Proverbs_week 2 (daily wisdom)

Now, last Sunday I was not present but still the saints (that’s all y’all) gathered round the table.  You prayed.  And you checked in.  There had been two weeks of trying to live peaceably with others; two weeks of living in harmony.  And you brought the reports back.  It wasn’t easy.  The conversation flowed and a theme that emerged was that in intimate relationships (you know — those close relationships with people you see often, people who you love & who love you, people who you just can’t avoid because they are part of the daily routine — they make up a big part of life — yes, those intimate relationships) THIS IS HARD.  Like really hard.  Living in harmony with people we really live with (or are in very close proximity with) is not easy.  Now I was not there for this conversation (a HUGE thank you to Gina for facilitating Adult Study!) but please let me wonder aloud as I consider this challenging theme:

I wonder if we find it hard to be honest in the most intimate of relationships because there is so much history, and because the people are so important to us?  I wonder if often we might find ourselves in the extremes, either just saying “yes” to everything (except our needs) to keep the peace — or if we are those who are so demanding to get our way because it’s right & peaceful?  All because we don’t want to (or don’t think we can) disrupt the peace.  (Note: this is perhaps more appropriately considered either a fake peace or a peace of avoidance — which is no peace at all!)  And no — for the record, I do not believe that trying to live in this type of “peace” or “harmony” is not God-honoring.  So I wonder what this very hard place might look like if we were willing to pray in these spaces, God please help, God show me what harmony is in my most intimate relationships…in the ones that I hold dear….I wonder.  (OK pondering done). 

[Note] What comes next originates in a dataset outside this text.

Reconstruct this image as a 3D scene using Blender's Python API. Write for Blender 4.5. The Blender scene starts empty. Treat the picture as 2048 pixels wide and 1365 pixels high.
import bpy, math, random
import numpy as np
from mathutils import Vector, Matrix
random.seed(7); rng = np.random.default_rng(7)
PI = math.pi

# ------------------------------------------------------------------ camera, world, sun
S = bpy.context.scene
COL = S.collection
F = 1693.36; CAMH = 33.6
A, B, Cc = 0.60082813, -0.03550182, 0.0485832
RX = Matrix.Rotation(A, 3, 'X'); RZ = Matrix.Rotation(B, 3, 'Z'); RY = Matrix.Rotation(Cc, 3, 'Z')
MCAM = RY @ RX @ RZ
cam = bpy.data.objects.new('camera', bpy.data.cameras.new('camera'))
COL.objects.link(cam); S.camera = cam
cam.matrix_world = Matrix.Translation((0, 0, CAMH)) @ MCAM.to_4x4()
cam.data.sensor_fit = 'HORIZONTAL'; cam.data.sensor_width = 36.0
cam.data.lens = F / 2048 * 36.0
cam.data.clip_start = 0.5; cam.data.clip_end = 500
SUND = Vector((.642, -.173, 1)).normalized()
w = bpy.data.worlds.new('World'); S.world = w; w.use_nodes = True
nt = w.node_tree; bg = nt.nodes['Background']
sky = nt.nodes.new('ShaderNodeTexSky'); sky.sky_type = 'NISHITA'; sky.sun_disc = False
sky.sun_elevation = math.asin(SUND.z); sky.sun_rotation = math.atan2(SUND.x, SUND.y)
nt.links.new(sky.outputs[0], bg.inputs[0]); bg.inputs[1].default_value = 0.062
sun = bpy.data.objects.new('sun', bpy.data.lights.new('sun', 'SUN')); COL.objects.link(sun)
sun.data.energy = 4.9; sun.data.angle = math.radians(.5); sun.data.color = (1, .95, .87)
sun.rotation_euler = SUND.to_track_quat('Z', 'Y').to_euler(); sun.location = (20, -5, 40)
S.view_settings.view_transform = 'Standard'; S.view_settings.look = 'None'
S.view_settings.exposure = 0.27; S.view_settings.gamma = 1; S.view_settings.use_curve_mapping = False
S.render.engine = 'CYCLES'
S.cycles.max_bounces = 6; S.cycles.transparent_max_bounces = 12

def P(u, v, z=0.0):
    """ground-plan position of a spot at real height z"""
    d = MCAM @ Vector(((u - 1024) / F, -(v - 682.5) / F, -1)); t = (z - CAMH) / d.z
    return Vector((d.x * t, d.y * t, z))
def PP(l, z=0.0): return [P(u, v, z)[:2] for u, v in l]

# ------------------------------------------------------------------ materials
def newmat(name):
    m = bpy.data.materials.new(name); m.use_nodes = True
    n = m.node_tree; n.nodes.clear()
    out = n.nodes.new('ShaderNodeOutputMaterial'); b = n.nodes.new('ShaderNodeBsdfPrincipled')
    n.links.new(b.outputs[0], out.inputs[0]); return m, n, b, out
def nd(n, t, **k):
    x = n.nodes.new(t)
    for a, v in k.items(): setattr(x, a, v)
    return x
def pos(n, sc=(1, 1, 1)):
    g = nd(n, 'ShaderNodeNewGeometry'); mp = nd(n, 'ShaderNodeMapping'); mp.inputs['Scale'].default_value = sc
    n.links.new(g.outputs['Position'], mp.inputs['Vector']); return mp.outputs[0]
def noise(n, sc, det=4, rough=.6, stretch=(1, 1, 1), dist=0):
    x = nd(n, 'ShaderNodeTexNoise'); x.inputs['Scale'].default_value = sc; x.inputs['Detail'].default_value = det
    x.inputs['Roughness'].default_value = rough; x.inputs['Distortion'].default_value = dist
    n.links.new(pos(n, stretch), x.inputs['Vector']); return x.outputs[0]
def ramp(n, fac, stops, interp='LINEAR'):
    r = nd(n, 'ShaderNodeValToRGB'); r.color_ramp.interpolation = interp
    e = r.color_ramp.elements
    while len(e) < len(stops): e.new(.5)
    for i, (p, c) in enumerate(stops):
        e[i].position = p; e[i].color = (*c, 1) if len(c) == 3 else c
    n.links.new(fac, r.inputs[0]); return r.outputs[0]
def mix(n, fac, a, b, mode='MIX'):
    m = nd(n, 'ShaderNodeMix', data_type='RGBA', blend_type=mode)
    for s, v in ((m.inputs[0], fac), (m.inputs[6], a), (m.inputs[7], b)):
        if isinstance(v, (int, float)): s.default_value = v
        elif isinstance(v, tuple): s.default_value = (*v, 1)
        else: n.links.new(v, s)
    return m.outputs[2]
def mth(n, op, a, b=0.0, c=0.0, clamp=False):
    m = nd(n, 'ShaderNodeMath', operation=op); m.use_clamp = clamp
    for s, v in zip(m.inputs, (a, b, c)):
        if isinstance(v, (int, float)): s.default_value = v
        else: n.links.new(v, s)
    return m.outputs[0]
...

So we were challenged in the daily living in peace & harmony and then shifted to the daily routine we have been engaging (& will continue to engage all month) of reading Proverbs.  One Proverb each day.  Sunday was Oct. 7th, and so Proverbs 7 was the chapter of the day.  The chapter was read through 5 verses at a time and conversation flowed.  Noticing things that perhaps were not seen prior, hearing the wisdom of this book, this instruction, as not just about one type of morality, but about everything.  And talking about how do we avoid temptation, how do we deal with what we struggle with?

Proverbs 7 begins,

My child, keep my words and store up my commandments with you; keep my commandments and live, keep my teachings as the apple of your eye; bind them on your fingers, write them on the tablet of your heart.                                                                                  (Proverbs 7:1-3, New Revised Standard Version)

And I wonder as we continue in this book; as we try to read 1 Proverb each day of this month; is this how we bind these words on our fingers?  Is this how we write scripture on the table of our heart?  In going daily back, even when it’s hard, even when we know we do not understand in fullness, even when we are so tired and our minds so full (or whatever) that it seems the scripture – the living Word of God — has no room to enter; I wonder if it is in this practice, this going back, this daily seeking to hear something — if it is here that we do exactly what this wisdom literature bids us do?

And so we come to the homework that follows us all this month.  To be reading 1 Proverb a day.  To be open to hearing from God in this way.  To seeing what might happen as we turn to this wisdom (which may at times seem too much to understand, or so simple that we all know it) and humbly allow God to continue to work that has already begun in us — for it is not yet done.